Shining forever

The 1980 United States Olympic hockey team is like a blue blazer and a fine work of art rolled into one: It will never go out of style, and its value will never, ever diminish. Our triumph over the Soviet Union and subsequent victory over Finland in the gold medal game were so improbable, so momentous, so joyous as to defy categorization. In the history of American sports, the run to gold during that unforgettable February from frigid Lake Placid is uniquely and singularly priceless.

These truths were never more evident over the past week as the country marked the 30th anniversary of Team USA’s victory over the Soviets. Naturally, Winthrop’s own Mike Eruzione helped lead the discussion.

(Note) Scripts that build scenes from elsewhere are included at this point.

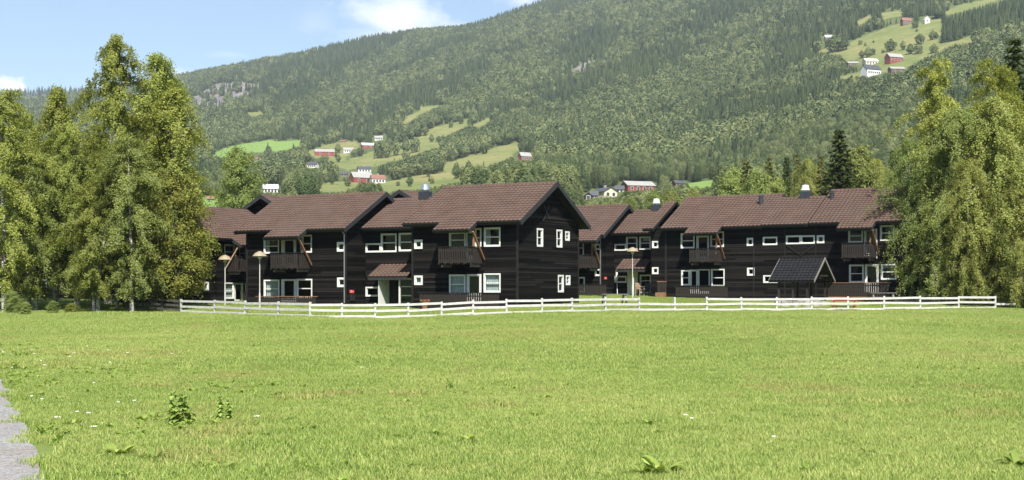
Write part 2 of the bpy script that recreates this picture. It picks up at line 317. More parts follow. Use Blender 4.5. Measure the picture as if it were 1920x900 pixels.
# land cover polygons measured on the hillside
def poly(reg, *c): p = px(reg, *c); return np.array(p).reshape(-1, 2)
MEADOW = [poly('R7', 580, 232, 740, 188, 850, 180, 855, 215, 760, 300, 640, 268), poly('R7', 730, 300, 900, 245, 1170, 150, 1230, 150, 1290, 205, 1200, 232, 1080, 278, 960, 302, 800, 334), poly('R7', 1270, 330, 1290, 288, 1480, 240, 1670, 178, 1705, 215, 1640, 262, 1540, 312, 1400, 306, 1300, 350),
          poly('R7', 930, 400, 1150, 352, 1340, 338, 1450, 380, 1300, 412, 1000, 450), poly('R7', 1170, 140, 1240, 118, 1425, 55, 1430, 100, 1300, 152, 1200, 155), poly('R7', 1075, 92, 1190, -5, 1320, -15, 1200, 32, 1110, 90), poly('R7', 1440, 98, 1530, 42, 1550, 75, 1470, 112),
          poly('R8', 130, 440, 230, 400, 360, 395, 470, 330, 560, 290, 780, 220, 900, 195, 1030, 200, 1195, 155, 1190, 230, 1150, 350, 1250, 352, 1470, 285, 1475, 350, 1300, 380, 1150, 455, 1000, 525, 880, 598, 660, 615, 520, 645, 340, 675, 330, 640, 520, 600, 490, 500, 380, 515, 350, 470), poly('R8', 1230, 130, 1250, 78, 1400, 38, 1700, -25, 1790, -25, 1500, 62, 1260, 135), poly('R8', 460, 205, 600, 130, 625, 142, 500, 225), poly('R8', 700, 112, 870, 88, 885, 142, 720, 175),
          poly('R7', 265, 30, 340, 22, 375, 45, 300, 55), poly('R7', 690, 390, 820, 380, 900, 400, 800, 440, 600, 450), poly('R7', 560, 300, 640, 290, 660, 320, 580, 330)]
LUSH = [poly('R7', 70, 252, 190, 208, 390, 168, 430, 178, 572, 172, 562, 207, 440, 238, 300, 238, 150, 264), poly('p', 340, 398, 360, 368, 470, 372, 480, 400), poly('p', 1276, 356, 1290, 346, 1345, 338, 1350, 352)]
ROCK = [poly('p', 1062, 140, 1100, 112, 1128, 108, 1110, 130, 1070, 158), poly('p', 340, 205, 365, 178, 410, 158, 455, 152, 486, 162, 472, 182, 430, 200, 390, 216, 350, 222)]
def vnoise(x, y, s_, seed):
    r_ = np.random.default_rng(seed); g = r_.uniform(0, 1, (64, 64)); X = x / s_; Y = y / s_; i = np.floor(X).astype(int); j = np.floor(Y).astype(int); a = X - i; b = Y - j; a = a * a * (3 - 2 * a); b = b * b * (3 - 2 * b); G = lambda p, q_: g[p % 64, q_ % 64]
    return (G(i, j) * (1 - a) + G(i + 1, j) * a) * (1 - b) + (G(i, j + 1) * (1 - a) + G(i + 1, j + 1) * a) * b
def inside(P, X, Y):
    r = np.zeros(X.shape, bool); n = len(P)
    for i in range(n):
        x1, y1 = P[i]; x2, y2 = P[(i + 1) % n]
        c = ((y1 > Y) != (y2 > Y)); r ^= c & (X < (x2 - x1) * (Y - y1) / ((y2 - y1) if y2 != y1 else 1e-9) + x1)
    return r
def cover(x, y, z):
    X = 960 + F * x / y + (vnoise(x, y, 38, 21) - .5) * 11; Y = HZ - F * (z - EYE) / y + (vnoise(x, y, 38, 22) - .5) * 6
    any_ = lambda L: np.any([inside(p, X, Y) for p in L], 0)
    return any_(MEADOW), any_(LUSH), any_(ROCK)
hx = np.linspace(-560, 2560, 521); hr = np.concatenate([np.linspace(131, 700, 130), np.linspace(705, 2790, 330), np.linspace(2810, 3395, 12)])
KX, DR = np.meshgrid((hx - 960) / F, hr); hX = KX * DR; hY = DR; hZ = hill_z(hX, hY)
n1, n2 = hX.shape; idx = np.arange(n1 * n2).reshape(n1, n2)
me = npmesh('hillside', np.stack([hX, hY, hZ], -1).reshape(-1, 3), np.stack([idx[:-1, :-1], idx[:-1, 1:], idx[1:, 1:], idx[1:, :-1]], -1).reshape(-1, 4), 'hill', True)
ca = me.color_attributes.new('cover', 'FLOAT_COLOR', 'POINT'); m_, l_, r_ = cover(hX, hY, hZ)
ca.data.foreach_set('color', np.stack([m_, l_, r_, np.ones_like(m_)], -1).astype(np.float32).ravel())
tag(link('hillside', me), kind='structure')
# the far ridge on the left
fxs = np.linspace(-700, 700, 150); frr = np.array([3450, 3650, 3850, 4050, 4250]); fyy = np.array([300, 245, 200, 180, 186])
v = []
for j, r in enumerate(frr):
    for i, X in enumerate(fxs):
        Y = fyy[j] + 5 * math.sin(X * .011 + j) + (X - 100) * (-.008) + rng.normal(0, .5); v.append(((X - 960) / F * r, r, EYE + (HZ - Y) / F * r))
idx = np.arange(len(frr) * len(fxs)).reshape(len(frr), len(fxs))
me = npmesh('far_hill', v, np.stack([idx[:-1, :-1], idx[:-1, 1:], idx[1:, 1:], idx[1:, :-1]], -1).reshape(-1, 4), 'hill', True)
me.color_attributes.new('cover', 'FLOAT_COLOR', 'POINT').data.foreach_set('color', np.tile([0, 0, 0, 1], len(v)).astype(np.float32))
tag(link('far_hill', me), kind='structure')
FARV = np.array(v).reshape(len(frr), len(fxs), 3)
# unseen valley side behind the camera, added so window panes reflect dark slopes
v = []; ang = np.radians(np.linspace(40, 320, 141)); rad = (380, 700, 1100, 1600, 2100, 2600); hts = (2, 30, 110, 230, 330, 380)
for j, q in enumerate(rad):
    for i, a in enumerate(ang): v.append((-math.sin(a) * q * (1 + .08 * math.sin(3 * a)), math.cos(a) * q, hts[j] * (1 + .15 * math.sin(a * 5 + j) + .05 * rng.normal()) - 6))
idx = np.arange(len(v)).reshape(len(rad), len(ang))
me = npmesh('unseen_valley_side', v, np.stack([idx[:-1, :-1], idx[:-1, 1:], idx[1:, 1:], idx[1:, :-1]], -1).reshape(-1, 4), 'hill', True)
me.color_attributes.new('cover', 'FLOAT_COLOR', 'POINT').data.foreach_set('color', np.tile([0, 0, 0, 1], len(v)).astype(np.float32))
tag(link('unseen_valley_side', me), kind='structure')
v = [(math.sin(a) * q, math.cos(a) * q, -1.2 - (q > 500) * 3) for q in (60, 600) for a in np.linspace(0, 2 * math.pi, 49)]
tag(link('valley_floor', npmesh('valley_floor', v, [(i, i + 1, i + 50, i + 49) for i in range(48)], 'soil', True)), kind='structure')
# gravel path along the bottom left and the gravel in the yard
def strip(name, left, right, mat, lift):
    L = np.array(left, float); R = np.array(right, float); n = 7; v = []; f = []
    for i in range(len(L)):
        for k in range(n):
            p = L[i] + (R[i] - L[i]) * k / (n - 1); v.append((p[0], p[1], gz(*p) + lift))
    for i in range(len(L) - 1):
        for k in range(n - 1): a = i * n + k; f.append((a, a + 1, a + n + 1, a + n))
    tag(link(name, npmesh(name, v, f, mat, True)), kind='structure')
def path_edge(y): return .64 - .392 * y - .0012 * max(0, y - 15) ** 2 + .20 * mnoise.noise((y * .55, 0, 0)) + .12 * mnoise.noise((y * 1.7, 5, 0)) + .05 * mnoise.noise((y * 5, 2, 0))
yy = np.linspace(-4, 60, 120)
strip('gravel_path', [(path_edge(y) - 3.2, y) for y in yy], [(path_edge(y), y) for y in yy], 'gravel', .012)

# ------------------------------------------------------------------ the apartment houses
TP = .545; OH = .65                        # roof slope (rise per run), eaves overhang
def tiles(mb, u0, u1, v_low, z_low, v_high, per=.30, row=.34, amp=.027, coarse=False):
    """pantile surface on a slope from (v_low, z_low) to v_high; sign follows v"""
    run = abs(v_high - v_low); sg = 1 if v_high > v_low else -1; L = run * math.sqrt(1 + TP * TP); nr = max(1, round(L / row)); seg = 2 if coarse else 5
    n = max(2, int(round((u1 - u0) / per)) * seg + 1); us = np.linspace(u0, u1, n); ph = us / per * 2 * math.pi
    wave = amp * (np.sin(ph) + .35 * np.sin(2 * ph + .6)); c, s = 1 / math.sqrt(1 + TP * TP), TP / math.sqrt(1 + TP * TP)
    for k in range(nr):
        a, b = L * k / nr, L * (k + 1) / nr + .03
        vs = []
        for t_, h in ((a, .0), (a, .06), (b, .022)):
            for i in range(n): hh = h + (wave[i] if h > 0 else -.01); vs.append((us[i], v_low + sg * (t_ * c - hh * s), z_low + t_ * s + hh * c))
        fs = [(i, i + 1, n + i + 1, n + i) for i in range(n - 1)] + [(n + i, n + i + 1, 2 * n + i + 1, 2 * n + i) for i in range(n - 1)]
        mb.add(vs, fs)
def subtract(a0, a1, cuts):
    segs = [(a0, a1)]
    for c0, c1 in cuts:
        segs = [q for s in segs for q in ((s[0], min(s[1], c0)), (max(s[0], c1), s[1])) if q[1] - q[0] > .02]
    return segs
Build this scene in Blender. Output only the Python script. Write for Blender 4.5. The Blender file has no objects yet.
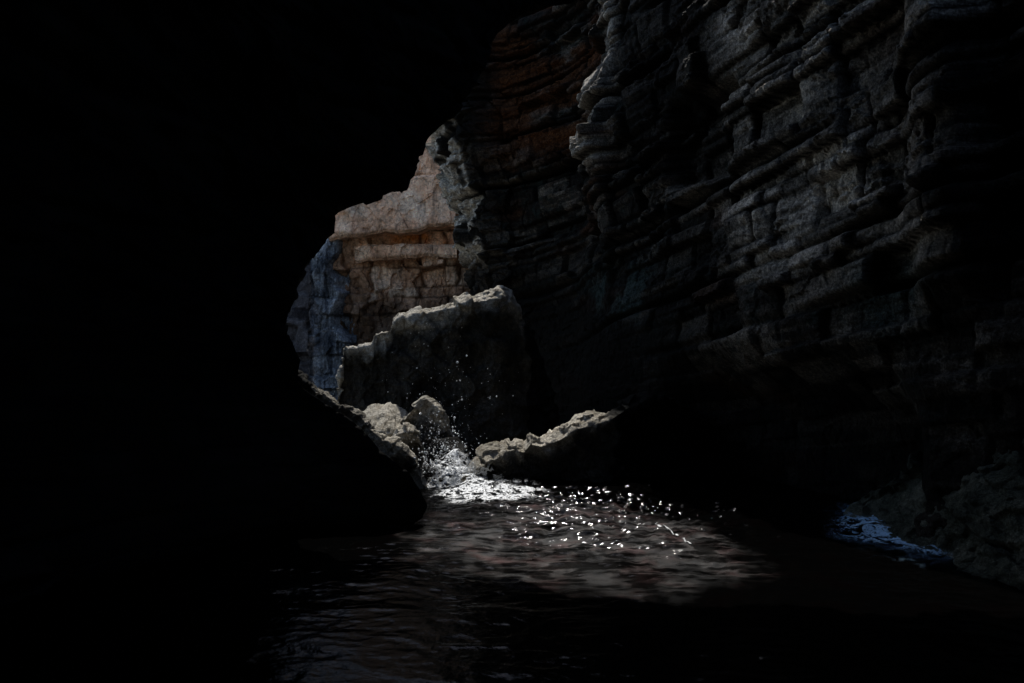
import bpy, math, random
import numpy as np

# ------------------------------------------------------------------ basics
SC = bpy.context.scene
COL = SC.collection
W, H = 1024, 683
FPX, EYE = 796.0, 2.5            # focal length in picture widths (28 mm), eye height above the water
R = math.radians
SUN_AZ, SUN_EL = R(-15.0), R(60.0)   # azimuth from +Y towards +X


def P(px, py, d):
    """a point of the cave seen at picture position px, py and d metres away"""
    return np.array([(px - 512.0) / FPX * d, d, EYE - (py - 341.5) / FPX * d])


# ------------------------------------------------------------------ noise in numpy
def _hash(ix, iy, iz, seed):
    h = (ix.astype(np.int64) * 374761393 + iy.astype(np.int64) * 668265263
         + iz.astype(np.int64) * 2147483647 + seed * 974711) & 0xFFFFFFFF
    h = ((h ^ (h >> 13)) * 1274126177) & 0xFFFFFFFF
    h = ((h ^ (h >> 16)) * 2246822519) & 0xFFFFFFFF
    h = h ^ (h >> 15)
    return (h & 0xFFFFFF) / float(0xFFFFFF)


def vnoise(x, y, z, seed=0):
    ix, iy, iz = np.floor(x), np.floor(y), np.floor(z)
    fx, fy, fz = x - ix, y - iy, z - iz
    fx = fx * fx * fx * (fx * (fx * 6 - 15) + 10)
    fy = fy * fy * fy * (fy * (fy * 6 - 15) + 10)
    fz = fz * fz * fz * (fz * (fz * 6 - 15) + 10)
    out = 0
    for a in (0, 1):
        for b in (0, 1):
            for c in (0, 1):
                w = (fx if a else 1 - fx) * (fy if b else 1 - fy) * (fz if c else 1 - fz)
                out = out + w * _hash(ix + a, iy + b, iz + c, seed)
    return out * 2 - 1


def fbm(x, y, z, oct=4, seed=0, gain=0.5, lac=2.03):
    a, s, t = 1.0, 0.0, 0.0
    for o in range(oct):
        s = s + a * vnoise(x, y, z, seed + o * 17)
        t += a
        a *= gain
        x, y, z = x * lac + 3.1, y * lac + 1.7, z * lac + 5.3
    return s / t


def ridged(x, y, z, oct=4, seed=0):
    a, s, t = 1.0, 0.0, 0.0
    for o in range(oct):
        s = s + a * (1 - np.abs(vnoise(x, y, z, seed + o * 13)) * 2)
        t += a
        a *= 0.5
        x, y, z = x * 2.1 + 1.3, y * 2.1 + 4.7, z * 2.1 + 2.9
    return s / t


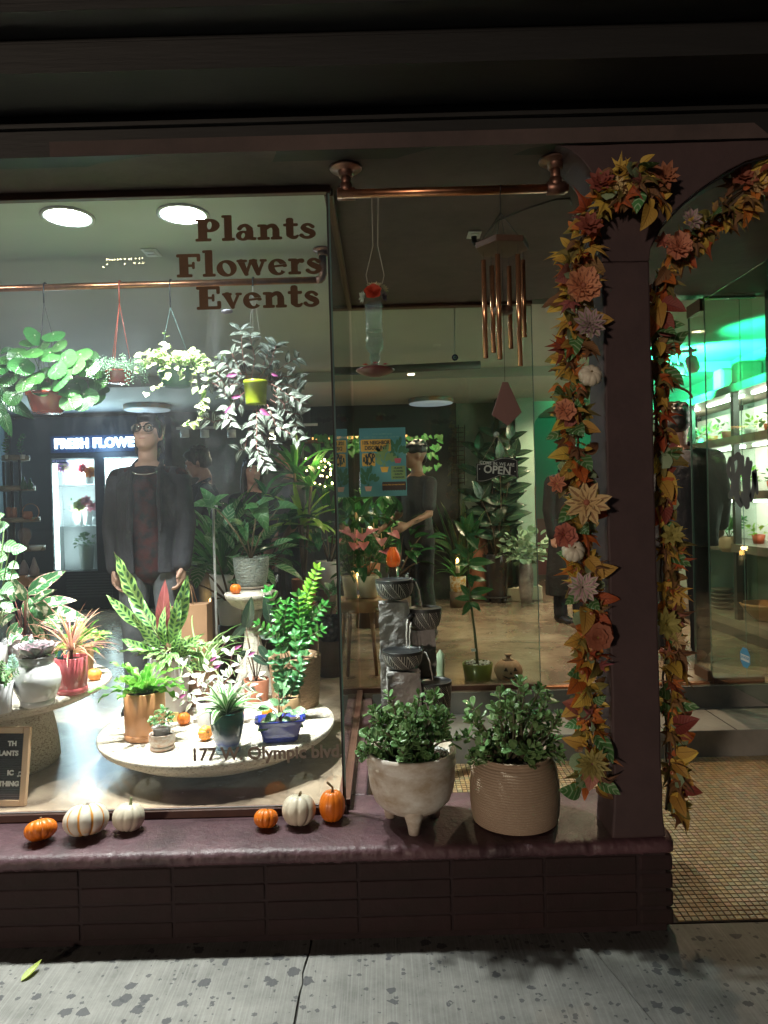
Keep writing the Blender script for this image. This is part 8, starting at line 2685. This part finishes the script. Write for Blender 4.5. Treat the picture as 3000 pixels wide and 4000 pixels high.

Circumstances, coupled with his easygoing personality and strong communication skills, have combined to make Eruzione the unofficial spokesperson for the ’80 gold medalists. It’s a job he handles with particular skill and savvy. Make no mistake, one of the big reasons why this team remains so fresh and vibrant all these years later is Mike Eruzione, whose recollections about his game-winning goal vs. the Russians and the ’80 Games in general never grow tired or stale.

Eruzione has appeared on a number of media outlets in recent days, most notably with teammates Mark Johnson and Jim Craig and NBC broadcaster Al Michaels as part of the coverage of the ongoing Olympic Games from Vancouver. He looks older, but not thirty years older. He’s heavier, but not much heavier. He’s polished but not programmed. He’s confident but not brash. He’s articulate, but he’s not a smoothie. All in all, Central Casting couldn’t have ordered up a better guy to score a goal that requires so much replaying and retelling.

The ’80 Olympics is the first sporting event I can recall in any detail (I was nine). I remember all of it — from the opening tie vs. Sweden (the most underrated game in the history of the world, but that’s another story for another day) right through to the Sunday morning victory over Finland. Thirty years later, I occasionally think about that tournament and rattle off the names of those guys in my head. O’Callahan, Broten, Morrow, Ramsey, Christian, Harrington, McClanahan, Baker.
Why? Why do so many of us remember so much about that team? Why do we never tire of reminiscing about the February of 1980?

That’s easy. Because we know we’ll never see anything like it ever again.